3. Falha que representa 85,08 % do montante auferido pelo partido no exercício financeiro em análise. Manutenção do recolhimento ao erário e da aplicação de multa. Afastada a penalidade de suspensão do recebimento de novas quotas do Fundo Partidário imposta de modo a persistirem seus efeitos até que os esclarecimentos sobre a origem dos recursos sejam aceitos pela Justiça Eleitoral. Proposta a discussão do tema para as prestações de contas do exercício financeiro de 2019, a fim de conferir efetividade e compatibilidade entre as sanções de suspensão de recebimento de quotas do Fundo Partidário e de recolhimento dos recursos ao Tesouro Nacional, estabelecidas no inc. I do art. 36 e no § 3º do art. 37 da Lei n. 9.096/1995, respectivamente.

4. Desprovimento.

(TRE-RS; RE 8-98.2018.6.21.0083, Relator: Des. Eleitoral Gerson Fischmann, julgamento em 09.03.2020) Grifei.

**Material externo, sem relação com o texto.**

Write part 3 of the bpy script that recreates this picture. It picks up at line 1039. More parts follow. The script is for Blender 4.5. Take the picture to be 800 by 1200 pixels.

Na mesma linha, o seguinte julgado:

PRESTAÇÃO DE CONTAS. PARTIDO POLÍTICO. DIRETÓRIO ESTADUAL. EXERCÍCIO FINANCEIRO DE 2012. RECEBIMENTO DE RECURSOS DE ORIGEM NÃO IDENTIFICADA. RECOLHIMENTO ESPONTÂNEO DO MONTANTE IRREGULAR. SUSPENSÃO DO RECEBIMENTO DE QUOTAS DO FUNDO PARTIDÁRIO. ART. 37, CAPUT, DA LEI N. 9.096/95. DESAPROVAÇÃO.

(...).

5. Outrossim, afastada a mesma penalidade, prevista no art. 36, inc. I, da Lei n. 9.096/95, em decorrência da utilização de recursos de origem não identificada, ao fundamento de que pode ser impossível ao prestador esclarecer a origem dos valores, ou mesmo, de que, após o julgamento das contas, sequer teria lugar o exame de novos esclarecimentos, o que culminaria em penalidade perpétua. Em julgamento recente, ainda em aberto por pedido de vista, esta Corte sinalizou a necessidade de aprofundar a reflexão sobre o tema, de modo que o posicionamento não implique negativa de aplicação de qualquer forma de reprimenda à utilização de recursos de origem não identificada, enquanto inequívoca a vontade legislativa de sancionar em específico a irregularidade, ressalvando-se futura reanálise do tema para os exercícios financeiros de 2019 e posteriores. Ademais, na hipótese, comprovado o pagamento devido ao Tesouro Nacional, não há que se falar em suspensão do Fundo Partidário em decorrência do recebimento de recursos de origem não identificada.

6. Desaprovação.

(TRE-RS; PC 0600301-74.2018.6.21.0000, Relator: Des. Eleitoral Silvio Ronaldo Santos de Moraes, julgamento em 04.02.2020) Grifei.

 

Dessa forma, mostra-se indevida a penalidade prevista no art. 36, inc. I, da Lei n. 9.096/95, no caso concreto, envolvendo a movimentação financeira de 2018, na esteira da jurisprudência deste Tribunal.

 

ANTE O EXPOSTO, VOTO pela desaprovação das contas do exercício financeiro de 2018 do DIRETÓRIO ESTADUAL DO CIDADANIA, na forma do art. 46, inc. III, al. "b”, da Resolução TSE n. 23.546/17, e pela condenação da agremiação:

a) ao recolhimento ao Tesouro Nacional do montante de R$ 1.850,80, com fulcro no art. 13, parágrafo único, inc. I, al. “a”, c/c. o art. 14, caput, ambos da Resolução TSE 23.546/17; e

b) ao pagamento de multa de 20 % sobre o montante irregular, perfazendo a quantia de R$ 370,16, com fundamento nos arts. 37 da Lei n. 9.096/95 e 49 da Resolução TSE n. 23.546/17.